The United States might have responded differently to 9/11: to do nothing militarily, but to have explored what routes there were for standard police and counter-terrorism work. The hijackers, naturally, are all dead; you can't make them pay any greater price. But if they have living accomplices, let's see if we can track and capture them. I thought that's what Bush meant way back in 2001 when he said he was going to smoke the perps out of their holes, get 'em runnin, and bring 'em to justice. I assumed he was referring to Osama bin Laden and close henchmen, like Zawahiri and Atef, and, as we perhaps didn't know then, Khalid Sheikh Mohammed, the "Brain" or mastermind behind the attacks. KSM, as he's known in the 9-11 Report, was also instrumental in the 1993 attack on the World Trade Center. The Clinton Administration apprehended and convicted his nephew Ramzi Yousef, who's now doing a life stretch at the Supermax prison in Colorado. KSM is in Guantanamo, and will never see another free day in this life. And bin Laden and Zawahiri...?

After the dust settled at the World Trade Center, a decision was made within the Bush Administration that the Great War on Terror (GWOT) should be 10% anti-terrorism and 90% show biz. Thus and always in the media age. Slowly but surely, as we reduce the world to a set of electronic images, reality loses its familiar feel and internal logic and is reduced to...11110000001100001100001001011101100111111011101100000000111100.

I've been reading "Imperial Life in the Emerald City" by Rajiv Chandrasekaran, who served as the Washington Post's Baghdad bureau chief during the initial year of the American occupation. By now the ideas are familiar to me, having read "Fiasco" and "Cobra II." These books tightly converge toward an inescapable conclusion that the occupation was completely botched.

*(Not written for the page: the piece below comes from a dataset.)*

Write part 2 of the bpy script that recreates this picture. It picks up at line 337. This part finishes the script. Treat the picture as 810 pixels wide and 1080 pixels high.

I was struck by one image early on in the book: in the main mess hall of Saddam's palace in the Green Zone, which had been converted to Coalition Provisional Authority use, giant murals of the Twin Towers were painted on the walls. I suppose, when they were painted, these pictures were to remind the soldiers what they were fighting for - to avenge the attacks of 9/11. I have a feeling this didn't convince many members of the military, at least not after a few months in Iraq. It might serve as an operational definition of cognitive dissonance. Eventually, even their Commander in Chief, weary of the occasional questions at his staged press conferences, simply said Saddam had "nothing" to do with the attacks of 9/11. So from that point, I guess, the murals were just to remind the soldiers of life in New York.

More than six years after 9/11 we're still fighting two military wars in Aghanistan and Iraq to avenge the crimes of 19 Arabs from Egypt, Saudi Arabia, Lebanon, Yemen and the UAE. The CIA tells us that the threat of terrorism has increased worldwide as a result. If you board a plane today at Chicago's O'Hare or at Los Angeles International, the chances are less than half that the poorly-paid TSA employees can spot bomb components taken on board in carry-on luggage. The ports, nuclear facilities and chemical plants in the country remain unguarded. The "security tax" added to airline tickets was not used to purchase screening devices for all cargo luggage in every major American airport, as required by legislation. The strength of the military and national guard units has deteriorated because of the unending battles. Because of the very bad ideas of gung-ho lawyers close to Bush and Cheney, the Geneva Conventions were abandoned in the treatment of detainees at Bagram in Afghanistan, Abu Ghraib in Iraq and at Guantanamo, leading to the systematic commission of war crimes, including torture and murder. Congress then said that was okay, and exonerated all of it. As a result of all that, America's moral leadership in the world has taken a vicious pounding.

Ah hell -- if we had just caught the 19 Arabs in the act, as they boarded the four planes. As we could have, probably, given that the "lights were blinking red," as George Tenet said. The way we caught the German saboteurs in World War II, the ones tried in ex parte Quirin. All those lives saved, all that money not wasted.